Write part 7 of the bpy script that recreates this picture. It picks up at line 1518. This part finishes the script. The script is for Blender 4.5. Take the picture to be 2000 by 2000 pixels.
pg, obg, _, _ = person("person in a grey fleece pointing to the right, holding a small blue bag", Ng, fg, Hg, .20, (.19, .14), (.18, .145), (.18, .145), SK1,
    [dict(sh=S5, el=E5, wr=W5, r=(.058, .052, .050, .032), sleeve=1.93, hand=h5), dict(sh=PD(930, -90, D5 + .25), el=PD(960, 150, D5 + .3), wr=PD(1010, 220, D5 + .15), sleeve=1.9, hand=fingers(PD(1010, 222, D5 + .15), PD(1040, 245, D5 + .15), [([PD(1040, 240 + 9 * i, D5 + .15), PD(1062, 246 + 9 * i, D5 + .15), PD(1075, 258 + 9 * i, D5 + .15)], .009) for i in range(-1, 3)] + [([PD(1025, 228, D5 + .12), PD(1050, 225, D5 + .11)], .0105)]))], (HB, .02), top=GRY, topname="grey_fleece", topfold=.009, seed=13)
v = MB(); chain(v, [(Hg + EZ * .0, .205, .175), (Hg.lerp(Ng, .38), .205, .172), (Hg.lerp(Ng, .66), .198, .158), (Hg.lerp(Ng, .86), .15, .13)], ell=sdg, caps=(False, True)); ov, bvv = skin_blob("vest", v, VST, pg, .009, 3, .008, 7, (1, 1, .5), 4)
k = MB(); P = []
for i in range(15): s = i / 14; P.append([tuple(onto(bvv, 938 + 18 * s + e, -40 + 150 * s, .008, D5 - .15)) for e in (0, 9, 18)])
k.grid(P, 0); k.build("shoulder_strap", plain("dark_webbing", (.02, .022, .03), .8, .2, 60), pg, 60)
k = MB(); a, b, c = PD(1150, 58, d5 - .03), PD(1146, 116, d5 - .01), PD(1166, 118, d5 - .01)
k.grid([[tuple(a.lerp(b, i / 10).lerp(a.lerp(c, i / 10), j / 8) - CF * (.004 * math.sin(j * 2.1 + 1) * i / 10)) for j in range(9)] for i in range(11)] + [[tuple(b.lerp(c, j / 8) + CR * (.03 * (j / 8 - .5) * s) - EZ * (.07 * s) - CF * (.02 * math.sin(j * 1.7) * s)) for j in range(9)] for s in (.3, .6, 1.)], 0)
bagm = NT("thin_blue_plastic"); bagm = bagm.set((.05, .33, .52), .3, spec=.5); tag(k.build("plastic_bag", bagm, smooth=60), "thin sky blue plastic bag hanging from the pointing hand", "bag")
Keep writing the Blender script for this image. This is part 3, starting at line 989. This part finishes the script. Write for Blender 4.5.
* * * * *
### Problem details
Up to and including the line that holds "sky blue plastic", reproduce the records above exactly from their first line, and give nothing else.

### The output
Write part 7 of the bpy script that recreates this picture. It picks up at line 1518. This part finishes the script. The script is for Blender 4.5. Take the picture to be 2000 by 2000 pixels.
pg, obg, _, _ = person("person in a grey fleece pointing to the right, holding a small blue bag", Ng, fg, Hg, .20, (.19, .14), (.18, .145), (.18, .145), SK1,
    [dict(sh=S5, el=E5, wr=W5, r=(.058, .052, .050, .032), sleeve=1.93, hand=h5), dict(sh=PD(930, -90, D5 + .25), el=PD(960, 150, D5 + .3), wr=PD(1010, 220, D5 + .15), sleeve=1.9, hand=fingers(PD(1010, 222, D5 + .15), PD(1040, 245, D5 + .15), [([PD(1040, 240 + 9 * i, D5 + .15), PD(1062, 246 + 9 * i, D5 + .15), PD(1075, 258 + 9 * i, D5 + .15)], .009) for i in range(-1, 3)] + [([PD(1025, 228, D5 + .12), PD(1050, 225, D5 + .11)], .0105)]))], (HB, .02), top=GRY, topname="grey_fleece", topfold=.009, seed=13)
v = MB(); chain(v, [(Hg + EZ * .0, .205, .175), (Hg.lerp(Ng, .38), .205, .172), (Hg.lerp(Ng, .66), .198, .158), (Hg.lerp(Ng, .86), .15, .13)], ell=sdg, caps=(False, True)); ov, bvv = skin_blob("vest", v, VST, pg, .009, 3, .008, 7, (1, 1, .5), 4)
k = MB(); P = []
for i in range(15): s = i / 14; P.append([tuple(onto(bvv, 938 + 18 * s + e, -40 + 150 * s, .008, D5 - .15)) for e in (0, 9, 18)])
k.grid(P, 0); k.build("shoulder_strap", plain("dark_webbing", (.02, .022, .03), .8, .2, 60), pg, 60)
k = MB(); a, b, c = PD(1150, 58, d5 - .03), PD(1146, 116, d5 - .01), PD(1166, 118, d5 - .01)
k.grid([[tuple(a.lerp(b, i / 10).lerp(a.lerp(c, i / 10), j / 8) - CF * (.004 * math.sin(j * 2.1 + 1) * i / 10)) for j in range(9)] for i in range(11)] + [[tuple(b.lerp(c, j / 8) + CR * (.03 * (j / 8 - .5) * s) - EZ * (.07 * s) - CF * (.02 * math.sin(j * 1.7) * s)) for j in range(9)] for s in (.3, .6, 1.)], 0)
bagm = NT("thin_blue_plastic"); bagm = bagm.set((.05, .33, .52), .3, spec=.5); tag(k.build("plastic_bag", bagm, smooth=60), "thin sky blue plastic bag hanging from the pointing hand", "bag")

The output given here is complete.